C.S. Lewis' 'Narnia' novels may have spanned seven books and several generations in their appeal, but their on-screen adaptations have always paled in comparison to the bigger and better likes of 'Harry Potter' and 'The Lord of the Rings.' The most remarkably unremarkable fantasy franchise around doesn't exactly break that streak with 'The Chronicles of Narnia: The Voyage of the Dawn Treader,' but it comes the closest so far in the series to achieving satisfying, rip-roaring adventure before the religious elements return in full force.

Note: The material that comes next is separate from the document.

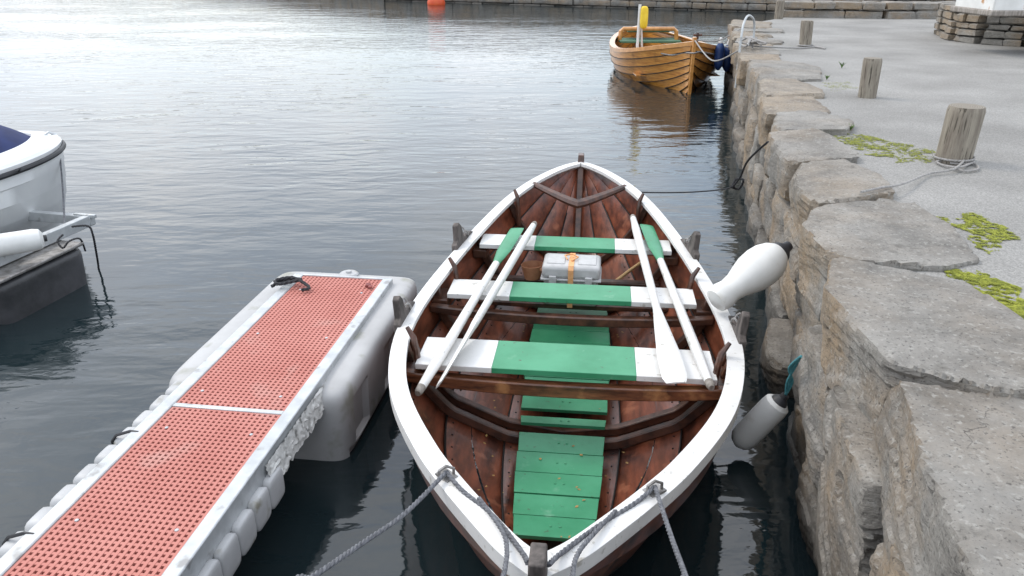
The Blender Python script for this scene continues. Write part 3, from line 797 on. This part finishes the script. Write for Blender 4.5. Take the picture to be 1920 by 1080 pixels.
def rbox(x0,x1,y0,y1,z0,z1,nx,ny,nz,pw=5,taper=0,fn=None):
    mb=MB(); c=Vector(((x0+x1)/2,(y0+y1)/2,(z0+z1)/2)); hx,hy,hz=(x1-x0)/2,(y1-y0)/2,(z1-z0)/2
    bm=bmesh.new(); bmesh.ops.create_cube(bm,size=2); bmesh.ops.subdivide_edges(bm,edges=bm.edges,cuts=nx,use_grid_fill=True)
    vs=[]
    for v in bm.verts:
        p=v.co; m_=(abs(p.x)**pw+abs(p.y)**pw+abs(p.z)**pw)**(1/pw); q=p/m_
        tz=1-taper*(1-q.z)/2
        w_=Vector((q.x*hx*tz,q.y*hy*tz,q.z*hz))
        if fn: w_=fn(w_,q)
        vs.append(c+w_)
    bm.verts.index_update()
    fs=[tuple(v.index for v in f.verts) for f in bm.faces]; bm.free(); mb.add(vs,fs); return mb
def moulded(w_,q):
    if abs(q.x)>.8 and abs(q.y)<.92:
        k=math.cos(q.y*9.5)
        g=(1 if k>.35 else 0)*(1 if .05<q.z<.72 else 0)*.028+(.018 if -.14<q.z<-.02 else 0)
        w_=Vector((w_.x-math.copysign(g,w_.x),w_.y,w_.z))
    return w_
fl=rbox(-.51,.475,2.42,4.0,-.35,.425,46,22,22,13,.06,moulded).build('end_float',M['float'],pier,angle=40)
mb=MB(); mb.lathe([(.065,.0),(.065,.012),(.055,.02),(.02,.022),(.018,.035),(0,.036)],(0,PL+.10,.42),(0,0,1),24); mb.build('float_cap',M['lobe'],fl)
for s_,y0,y1 in ((1,.1,1.8),(-1,.1,2.35)):
    y=y0
    while y<y1:
        l=.14; cx_=s_*(.350 if s_>0 else .385); hw2=.024 if s_>0 else .048; zt=.375 if s_>0 else .42
        rbox(cx_-hw2,cx_+hw2,y,y+l-.004,.22,zt,5,5,5,5).build('side_fender_lobe',M['lobe'],pier,angle=80); y+=l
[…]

The elder Pevensie siblings are out of the picture for the most part, having been shipped off to America to live with dear old Dad. The younger two, Edmund (Skandar Keynes) and Lucy (Georgie Henley), are forced to endure alongside bratty cousin Eustace (Will Poulter) in brink-of-WWII London. The kingdom of Narnia comes a-calling, though, and all three find themselves summoned to the magical land, re-united with Prince Caspian (Ben Barnes) and faced with a sinister green mist that's claiming their citizens by the boatload.

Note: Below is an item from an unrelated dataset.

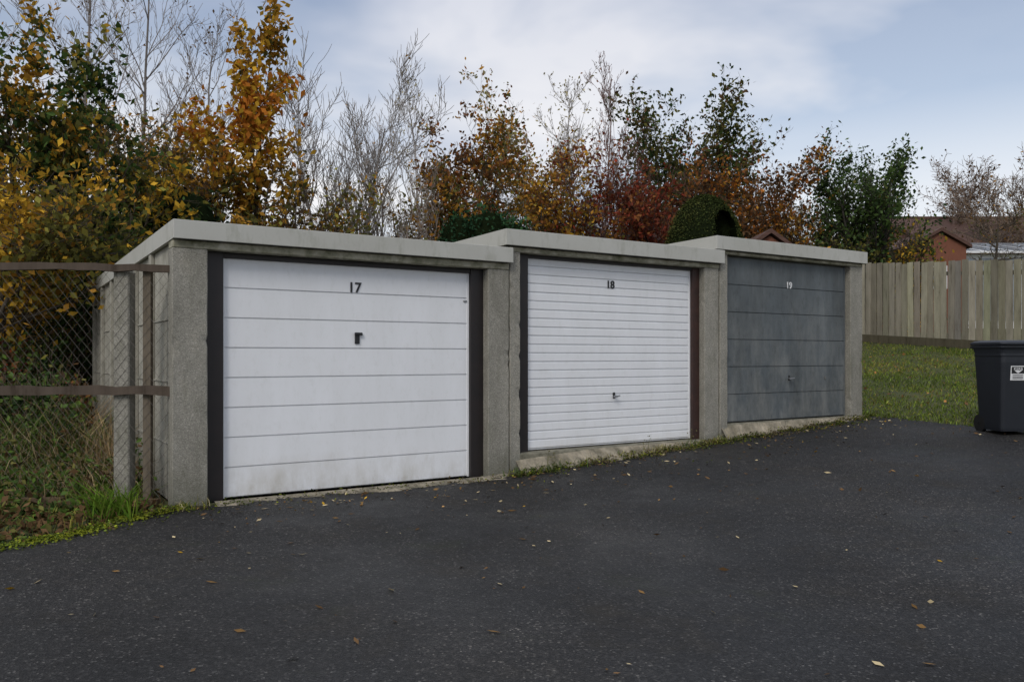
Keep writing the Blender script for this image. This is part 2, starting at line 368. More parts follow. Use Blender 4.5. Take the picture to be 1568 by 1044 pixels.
def garage(sL,pL,d0,d1,pR,sR,zg,zb,dz1,lin0,lin1,f0,f1,doormat,npan,gd,gh,bv,dy,fL,fR,jL,jR,leftwall,vf=-.14):
    e=empty('concrete_garage',(*P0,0),TH)
    L=5.2
    roughbox('pillar_left',e,M_peb,(sL,pL),(vf,.03),(zg,lin0),seed=int(pL*9)+30)
    roughbox('pillar_right',e,M_peb,(pR,sR),(vf+.004,.03),(zg,lin0),seed=int(pR*9)+60)
    roughbox('lintel',e,M_lintel,(sL+.003,sR-.003),(vf-.004,.02),(lin0,lin1),.004,.04,seed=int(pR*9)+90)
    box('frame_left',e,jL,(pL,d0),(-.045,.04),(zb-.02,lin0-.002),.004)
    box('frame_right',e,jR,(d1,pR),(-.045,.04),(zb-.02,lin0-.002),.004)
    box('frame_head',e,jL,(d0,d1),(-.035,.04),(dz1,lin0-.003),.003)
    door('garage_door',e,doormat,d0,d1,zb+.012,dz1,npan,dy,gd,gh,bv)
    box('door_edge_left',e,doormat,(d0-.002,d0+.018),(dy-.006,dy+.02),(zb+.01,dz1),.002)
    box('door_edge_right',e,doormat,(d1-.02,d1+.002),(dy-.006,dy+.02),(zb+.01,dz1),.002)
    box('garage_floor_slab',e,M_conc,(sL+.01,sR-.01),(-.13,L),(zg-.1,zb),.015)
    box('fascia_front',e,M_fascia,(fL,fR),(-.2,-.165),(f0,f1),.004)
    for nm,a,b in (('fascia_left',fL,fL+.03),('fascia_right',fR-.03,fR)):
        V=boxv(a,b,-.165,L+.05,f0,f1); V[[2,3,6,7],2]-=.07
        quads(nm,V,BOXF,[M_fascia],parent=e)
    V=boxv(fL+.03,fR-.03,-.165,L,f1-.06,f1-.02); V[[2,3,6,7],2]-=.07
    quads('roof',V,BOXF,[M_roof],parent=e)
    for nm,a,b in (('side_wall_left',sL+.04,sL+.10),('side_wall_right',sR-.10,sR-.04)):
        box(nm,e,M_wallp,(a,b),(.03,L),(zg-.02,f0+.02),.004)
    box('rear_wall',e,M_wallp,(sL+.05,sR-.05),(L,L+.08),(zg-.02,f0-.03),.004)
    if leftwall:
        for i in range(6):
            y=.85+i*.86
            box('wall_post_%d'%i,e,M_wallp,(sL+.005,sL+.04),(y,y+.1),(zg,f0+.0-.012*i),.006)
        for i in range(1,4):
            box('wall_joint_%d'%i,e,M_wallp,(sL+.03,sL+.04),(.03,L),(zg+.5*i,zg+.5*i+.012),.002)
    return e
g1=garage(-.405,-.143,0,2.295,2.434,2.671,-.05,0,1.955,1.997,2.06,2.062,2.207,M_white,8,.018,.006,.003,0,-.408,2.68,M_frame,M_frame,True)
g2=garage(2.683,2.805,2.955,5.235,5.345,5.575,0.0,.205,2.145,2.178,2.228,2.232,2.386,M_white,22,.012,.010,.010,0,2.60,5.60,M_frame,M_frame2,False,vf=-.132)
g3=garage(5.583,5.71,5.722,8.03,8.052,8.31,.16,.365,2.335,2.352,2.392,2.394,2.548,M_grey,6,.010,.007,.003,-.06,5.47,8.33,M_gframe,M_gframe,False)
text('number_plate',g1,M_black,'17',1.135,-.004,1.762,.125,.004,.002)
text('number_plate',g2,M_black,'18',4.05,-.004,1.925,.115,.004,.002)
text('number_plate',g3,M_label,'19',6.90,-.064,2.045,.115,.003,.002)
box('handle_plate',g1,M_black,(1.135,1.18),(-.012,-.002),(1.27,1.365),.003)
box('handle_wing',g1,M_black,(1.13,1.20),(-.028,-.012),(1.345,1.37),.004)
box('handle_boss',g1,M_steel,(1.19,1.21),(-.02,0),(1.35,1.36),.003)
def thandle(e,s,y,z):
    V,F=frustums([[s,y,z]],[[s,y-.05,z]],[.012],[.012],10); quads('handle_stem',V,F,[M_steel],parent=e)
    V,F=frustums([[s-.05,y-.05,z-.006],[s+.045,y-.05,z+.006]],[[s,y-.053,z],[s,y-.053,z]],[.007,.007],[.01,.01],8); quads('handle_bar',V,F,[M_steel],parent=e)
    box('lock_plate',e,M_black,(s-.015,s+.015),(y-.006,y-.001),(z-.025,z+.04),.002)
thandle(g2,4.1,0,.73); thandle(g3,6.9,-.06,.88)
box('keyhole_cover',g3,M_gframe,(7.6,7.63),(-.07,-.061),(.86,.9),.003)
box('latch',g1,M_steel,(2.235,2.27),(-.012,-.001),(1.68,1.695),.002)
# rough concrete threshold in front of doors
for (a,b,k) in ((-.1,2.62,0),(2.75,5.35,1),(5.6,8.3,1)):
    n=140; s=np.linspace(a,b,n); r_=np.random.default_rng(int(a*10)+50)
    q=np.stack([s,0*s,0*s],1)
    fr=-.25-.06*vnoise(q,3,1+k)-.035*vnoise(q,12,5+k)-.02*vnoise(q,30,7+k)-r_.random(n)*.015
    rows=[]
    tz=0.022 if k==0 else (.125 if a<5 else .15)
    for j,(f,zz) in enumerate(((0,-.02),(.06,.15),(.3,.32),(.7,.72),(1,1))):
        vv=fr+(-.125-fr)*f; xx,yy=xy(s,vv); hb=height(xx,yy)+.004
        x0_,y0_=xy(s,np.full(n,-.14)); target=np.minimum(height(x0_,y0_)+tz,(.012 if k==0 else (.2 if a<5 else .36)))
        z=hb*(1-zz)+np.maximum(target,hb+.012)*zz if zz>0 else hb-.02
        rows.append(np.stack([xx,yy,z+((.014*vnoise(np.stack([s,vv,0*s],1),16,j+k)+.008*vnoise(np.stack([s,vv,0*s],1),45,j+k)) if 0<j<4 else 0)],1))
    V=np.concatenate(rows)
    i=np.arange(n-1); F=np.concatenate([np.stack([i+k2*n,i+1+k2*n,i+1+(k2+1)*n,i+(k2+1)*n],1) for k2 in range(4)])
    quads('concrete_threshold',V,F,[M_conc2],smoothf=False)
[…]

If the first two films felt somewhat reminiscent of the above-mentioned fantasy fare, then 'Dawn Treader' skews a bit closer to the island-hopping plots of a 'Pirates of the Caribbean' movie and, in its better moments, the classic adventures of Ray Harryhausen. Michael Apted ('The World is Not Enough') does a perfectly capable job in the director's chair, although the switch in cinematography from film to digital video gives live-action elements a distracting blur and the overall production an almost cheaper feel. (For being converted in post-production, the 3D presentation itself is perfectly adequate, enhancing otherwise convincing special effects without bringing much of an added "wow!" factor to the picture.)

The young British actors, comfortable enough around said special effects, still have their more wooden moments, especially upon their return to Narnia, and are saddled with simplistic character arcs. (He wants power, like his older brother had! She wants beauty, like her older sister has!) But neither Edmund nor Lucy are as woefully irritating as Eustace. A charming enough scamp in 'Son of Rambow,' Poulter plays out the stuffy, science-minded skeptic far harder than he has to, making his eventual transformation into a speechless dragon not so much a magical occurrance so much as a merciful one.

An early skermish with slave traders is marginally exciting, a quest to retrieve seven swords from seven lords feels far more routine, an encounter with invisible gnomes attempting an amusing amount of vocal intimidation brings welcome levity, while a climactic battle against a nasty sea serpent proves more thrilling than expected, if not more thrilling than any other showdown in the series to date. And then, at the very end, the lion we've all been waiting for makes his full-fledged return; however, the arrival of Aslan (voiced by Liam Neeson) this time marks the clunkiest semi-sermon about Christian values, converting stuffy, science-minded skeptics, and reaching heaven. As I understand it, Lewis himself included as much in the books, but so far as the films go, this one is the least subtle in its underlying message.

Although there are four more books to adapt and, reportedly, one more film in production, Apted ends 'Dawn Treader' with a general sense of finality. Given the waning box-office returns and overall generic nature of the series, it doesn't come as much of a surprise. Besides, if another sequel means more Eustace, then you count me out on that voyage before it even sets sail.